監督: 小説でも別れることは別れるのですが、理由ははっきりしていませんでした。 映画の中でションヤンの方が結婚を望んだのに対し、男は愛人でいいと思っています。 私が映画として練り直して、こういう結論にしました。映画的に別れた理由をはっきりさせる為に、 結婚に対する二人の考え方の違いを明確に出してみました。 中国では今、古風な考え方と新しい考え方の間での心理的葛藤や衝突があります。 そこを別れの場面でも充分に描いたつもりです。
ー 逆に、今、女の人の方が自由な関係を望むのじゃないか、 いくらションヤンが再開発で店をたたまざるを得ないという先行きが暗い状況でも、 結婚を望んだのが私自身はしっくりこなかったのですが、 陶紅さんご自身、そういう女の選択にすんなりと感情移入できましたか?
陶紅: 私が演じるに当って、男と女の考え方の違い、女性の悲しみを表してみたいと思いました。 女性は、ほんとに好きになったとき、いつも一緒にいたい、結婚したいと思うのが自然だと思います。 でも、男は好きでも必ずしも結婚という形を考えないような気がします。 そこに女性の悲しみを見た気がします。
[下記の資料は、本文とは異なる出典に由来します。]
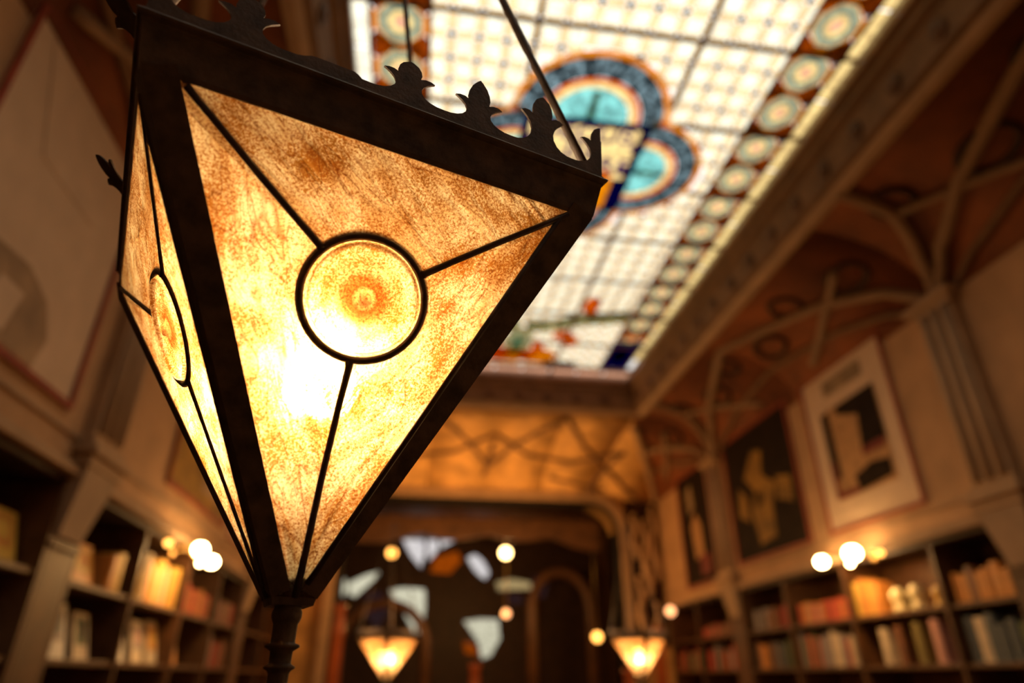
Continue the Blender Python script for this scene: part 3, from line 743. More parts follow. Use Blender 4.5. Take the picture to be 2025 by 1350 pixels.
blobs(r1, 1, 4.88, 6.27, 1.29, 2.97, [
    ('print_shape', P_dark, [(.18, .40), (.44, .38), (.40, .60), (.62, .66), (.62, .71), (.18, .72)], .004),
    ('print_shape', P_dark, [(.72, .30), (.81, .28), (.81, .70), (.72, .71)], .004),
    ('print_shape', P_dark, [(.2, .20), (.55, .18), (.58, .27), (.38, .31), (.2, .29)], .004),
    ('print_shape', P_dred, [(.77, .18), (.82, .18), (.82, .40), (.77, .40)], .008), ('print_shape', P_dred, [(.56, .175), (.78, .175), (.78, .21), (.56, .21)], .008),
    ('print_shape', P_dred, [(.2, .36), (.44, .36), (.44, .40), (.2, .41)], .008), ('caption', P_grey, [(.25, .80), (.72, .80), (.72, .90), (.25, .90)], 0)])
r2 = picture(1, 6.62, 8.36, 1.29, 2.93, 'dark poster with an ochre plant-like figure, right wall beside the cream one', 'poster', [P_dark], [])
blobs(r2, 1, 6.62, 8.36, 1.29, 2.93, [
    ('print_shape', P_ochre, [(.40, .12), (.62, .10), (.68, .35), (.60, .50), (.72, .62), (.55, .80), (.42, .76), (.46, .58), (.30, .48), (.38, .34)], .0),
    ('print_shape', P_ochre, [(.12, .30), (.30, .36), (.28, .52), (.10, .48)], .0), ('print_shape', P_ochre, [(.72, .28), (.88, .36), (.84, .58), (.74, .50)], .0),
    ('print_shape', P_dark, [(.50, .38), (.58, .36), (.58, .48), (.50, .47)], .004)])
r3 = picture(1, 8.98, 10.15, 1.20, 2.9, 'tall dark poster with a dull red patch, right wall farthest, beyond the second pilaster', 'poster', [P_dark], [])
blobs(r3, 1, 8.98, 10.15, 1.20, 2.9, [('print_shape', P_sepia, [(.35, .25), (.6, .22), (.66, .5), (.5, .62), (.36, .5)], 0), ('print_shape', P_dred, [(.2, .08), (.5, .08), (.5, .25), (.2, .24)], 0), ('print_shape', P_grey, [(.5, .66), (.7, .62), (.72, .85), (.55, .88)], 0)])
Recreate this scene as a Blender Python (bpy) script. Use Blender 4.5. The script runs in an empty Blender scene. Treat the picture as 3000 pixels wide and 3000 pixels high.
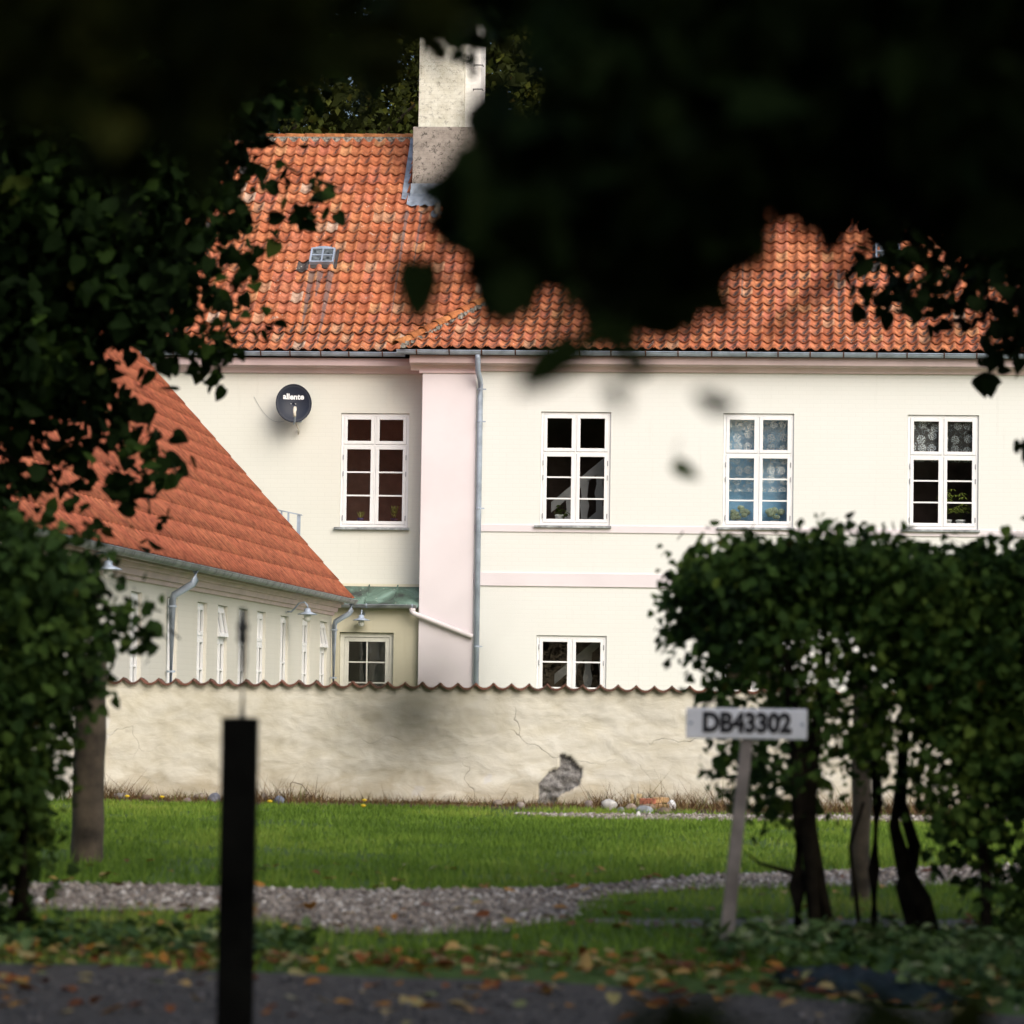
import bpy, bmesh, math, random
import numpy as np
from mathutils import Matrix, Vector
random.seed(7)
RNG = np.random.default_rng(11)
PI = math.pi
S = bpy.context.scene
COL = S.collection

# ------------------------------------------------------------------ camera
EYE = Vector((0, 0, 1.22)); PITCH = math.radians(2.946); ROLL = math.radians(0.85)
FPX = 10200.0                                  # focal length in photo pixels (photo 3000 wide)
cam_d = bpy.data.cameras.new('camera'); cam = bpy.data.objects.new('camera', cam_d); COL.objects.link(cam)
cam_d.sensor_width = 36; cam_d.sensor_height = 36; cam_d.lens = FPX / 3000 * 36
cam_d.clip_start = 0.1; cam_d.clip_end = 1000
CAM_M = Matrix.Translation(EYE) @ Matrix.Rotation(PI / 2 + PITCH, 4, 'X') @ Matrix.Rotation(ROLL, 4, 'Z')
cam.matrix_world = CAM_M
cam_d.dof.use_dof = True; cam_d.dof.focus_distance = 59.5; cam_d.dof.aperture_fstop = 3.4
S.camera = cam
# ------------------------------------------------------------------ world, sun, exposure
w = bpy.data.worlds.new('World'); S.world = w; w.use_nodes = True
nt = w.node_tree; nt.nodes.clear()
sky = nt.nodes.new('ShaderNodeTexSky'); sky.sky_type = 'NISHITA'; sky.sun_disc = False
TO_SUN = Vector((0.40, -0.70, 0.60)).normalized()
sky.sun_elevation = math.asin(TO_SUN.z); sky.sun_rotation = math.atan2(TO_SUN.x, TO_SUN.y)
sky.dust_density = 4.0; sky.air_density = 1.0; sky.ozone_density = 1.0
bg = nt.nodes.new('ShaderNodeBackground'); bg.inputs['Strength'].default_value = 0.135
out = nt.nodes.new('ShaderNodeOutputWorld')
nt.links.new(sky.outputs[0], bg.inputs[0]); nt.links.new(bg.outputs[0], out.inputs[0])
sd = bpy.data.lights.new('sun', 'SUN'); sun = bpy.data.objects.new('sun', sd); COL.objects.link(sun)
sd.energy = 1.4; sd.angle = math.radians(42); sd.color = (1.0, 0.996, 0.985)
sun.rotation_euler = (-TO_SUN).to_track_quat('-Z', 'Y').to_euler(); sun.location = (20, -30, 40)
vs = S.view_settings; vs.view_transform = 'Standard'; vs.look = 'None'; vs.gamma = 1; vs.use_curve_mapping = False
vs.exposure = 0.44
S.cycles.use_denoising = True
S.cycles.max_bounces = 8; S.cycles.transparent_max_bounces = 16
S.cycles.diffuse_bounces = 3; S.cycles.glossy_bounces = 3

# ------------------------------------------------------------------ places
RC = np.array(CAM_M.to_3x3())
def at(x, y, dist):
    """world point on the sight line of photo position (x, y), dist metres ahead"""
    d = RC @ np.array([(x - 1500) / FPX, -(y - 1500) / FPX, -1.0])
    return np.array(EYE) + d * (dist / d[1])
def gnd(x, y, z=0.0):
    d = RC @ np.array([(x - 1500) / FPX, -(y - 1500) / FPX, -1.0])
    return np.array(EYE) + d * ((z - EYE.z) / d[2])
def to_photo(P):
    q = (np.asarray(P) - np.array(EYE)) @ RC
    zz = np.where(-q[:, 2] < 1e-3, 1e-3, -q[:, 2])
    return 1500 + FPX * q[:, 0] / zz, 1500 - FPX * q[:, 1] / zz, -q[:, 2]
YAW = -math.radians(4.5)
HM = Matrix.Translation((0, 60, 0)) @ Matrix.Rotation(YAW, 4, 'Z')      # house frame: u right, v away, z up
def hw(u, v, z=0): return HM @ Vector((u, v, z))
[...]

ションヤンは結婚したいのに、男の方がそうではないので、 愛人関係でいようと言われたとき、きっぱり「別れよう」と雨の中、 男がすがるのも振り切ったところに女性としてのしたたかさや強さを充分に出したと思います。
ー 監督にお伺いしたいのですが、結婚を断るチュオ・シオンチョウ役に、 失礼な言い方かもしれませんが、こんなオヤジに断られるなんて・・・ という風貌の陶澤如(タオ・ザール)をあえてキャスティングして効果をねらったのでしょうか? それとも、こういうタイプが中国では渋いタイプなのでしょうか?
監督: この男は経済改革の波に乗って一気に金持ちになった男。 商売をやっている男でそんなにカッコいい男はいないと思うし、 もしアラン・ドロンのようにカッコよかったら、 一年も通わなくても一週間もあれば彼女は落ちるでしょう。 離婚を経験していて、外見でなく、より成熟した大人の男を選びたいという思いがあると思います。 ションヤンはあんなに綺麗な女性で店の看板女性。 その綺麗な彼女が1年通い詰められて、あの男とベッドを共にする決意をしたのに、 たまに会うだけでいいじゃないかと言われ、高いところに登ったと思ったら、 一気に墜落したという思い。何度も男が止めるのを振り切って、別れる、もうあの男はどうでもいい、 死んだ蝿を食べた感じ (くやしさや裏切られたという思いがお腹の中にたまったという中国でよくいう言い方)。 (こう監督が語る横で、陶紅さんは、笑う笑う!)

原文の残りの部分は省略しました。